A classic episode with a shocking reveal, the first of the final six, "Hostile Witness," puts Brenda nose to nose with the killer who got away. Phillip Stroh, a defense attorney by day and rapist by night, got the best of Brenda in Season 4 and left her seething. Stroh, played with chilling panache by Billy Burke, has been lying low, but he hasn't had a crisis of conscience or gotten conveniently sloppy. "The Closer" isn't the kind of show to let its heroine tie up her loose ends as she smugly rides into the sunset.

Also bothering Brenda is the LAPD's structural quicksand, with Pope distracted by his own attempts to be permanently named chief of police. After Brenda's court testimony causes a mistrial, Pope decrees that a district attorney will supervise all of her cases from the beginning.

"He's saddling me with as many baby-sitters as possible," Brenda frets.
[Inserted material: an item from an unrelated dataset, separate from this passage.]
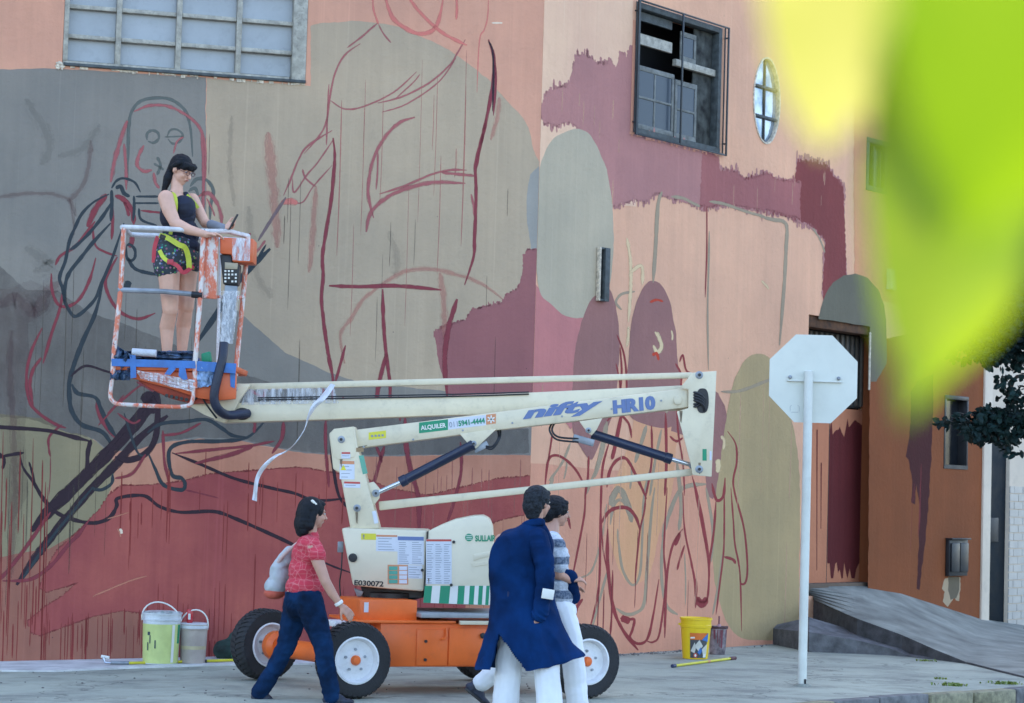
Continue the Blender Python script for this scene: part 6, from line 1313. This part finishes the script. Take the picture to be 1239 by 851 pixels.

She isn't too fond of the deputy DA in question, either - seems the prosecutor is laser-focused on results above principle.

"Win, win, win, that's all she cares about," Brenda grouses. "So competitive." (Her self-awareness is still somewhere at the bottom of that giant purse.)

Seeing Brenda lock horns with authority figures is nothing new - her struggles with Capt. Sharon Raydor (Mary McDonnell) eventually morphed into a career-saving partnership. It's the drama in Brenda's personal life that sends her spinning as the series draws to a close, and Sedgwick's performance is heart-wrenching. Fans should make sure to watch every episode this summer until the very last moments.

And Brenda's team, including the hilarious Flynn and Provenza (Tony Denison and G.W. Bailey), isn't going anywhere - most of them will be working on the spinoff "Major Crimes," which TNT will unveil Aug. 13. Maybe they can even take down Phillip Stroh. Then again, TNT didn't share the final "Closer" episode with reviewers. Maybe Brenda still has time to find a way.

"The Closer" returns at 9 p.m. Monday on TNT for its final six episodes.